Einmal hatte ich Besuch, für eine Woche. Es war die schlimmste Woche meines Lebens. Seit dieser Woche habe ich nicht nur Angst vor Polizeibeamten, obwohl in meiner Wohnung noch nie ein Polizeibeamter gewohnt hat. Aber Katzen haben hier gewohnt. Die Katzen betrachteten mich von unserer ersten Begegnung an meiner Wohnungstür an als Feind, den es auszurotten galt. Und meine Wohnung als ihr Revier. Sobald sie aus ihren Katzenkörbchen befreit worden waren, hockte eine Katze in einer Ecke hinter dem Klavier, die andere Katze unter dem Kachelofen und ich sah sie zunächst nicht wieder. Ich stellte ihnen täglich Futter hin und Wasser und bewegte mich nur noch auf Zehenspitzen und, wenn möglich, gar nicht. Dann fingen sie an, ihr Revier zu erweitern. Ab da mied ich meine Wohnung, arbeitete bis Mitternacht und verbrachte ganze Nächte in schäbigen Bars, in denen viel Alkohol ausgeschenkt wurde, ich übernachtete bei fremden Männern, kurz: ich tat alles, um die Katzen nicht durch meine Anwesenheit zu stören oder ihnen dauerhafte psychische Schäden zuzufügen. Ich war binnen weniger Stunden ein Eindringling in meiner eigenen Wohnung geworden und wartete eigentlich nur noch darauf, dass ich eines Morgens nach Hause käme, mein Schlüssel nicht mehr passte und eine gepackte Reisetasche mit dem Nötigsten (also einer Zahnbürste und einem Haargummi) vor meiner Tür vorfände. Das war der Tag, an dem die Katzen wieder auszogen und in acht Ecken große Büschel dunkler Katzenhaare hinterließen.
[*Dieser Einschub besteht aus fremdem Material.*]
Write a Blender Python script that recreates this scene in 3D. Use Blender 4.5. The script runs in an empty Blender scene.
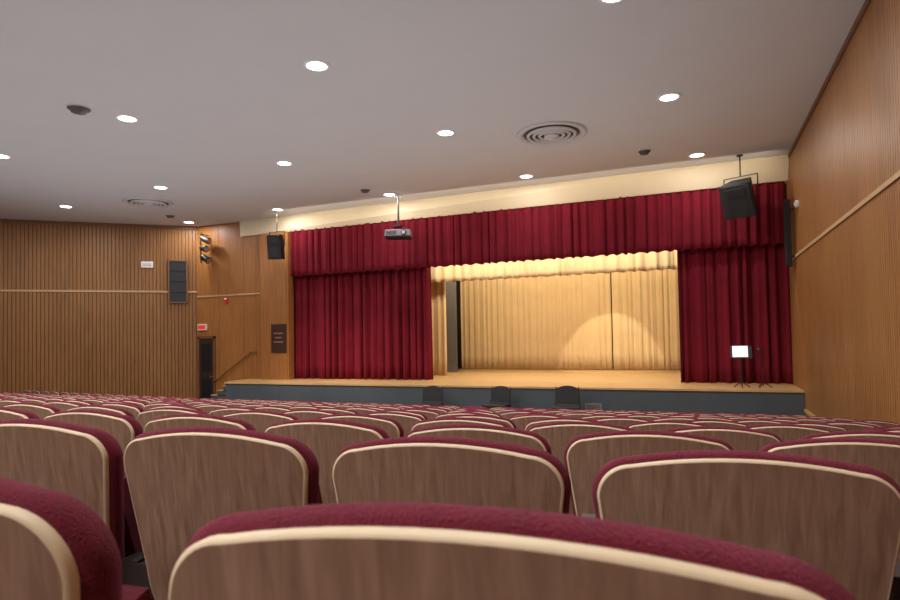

Seitdem habe ich Angst vor Katzen und immer, wenn ich eine in der Nähe sehe, verstecke ich mich unter dem Kamin. Sie können mir alles nehmen, das Klavier, das Bett, die Kekse in der Küche, aber nicht die wärmste Ecke, die es in dieser Wohnung gibt!
Ein freundliches Leseerlebnis am Morgen. Danke schön.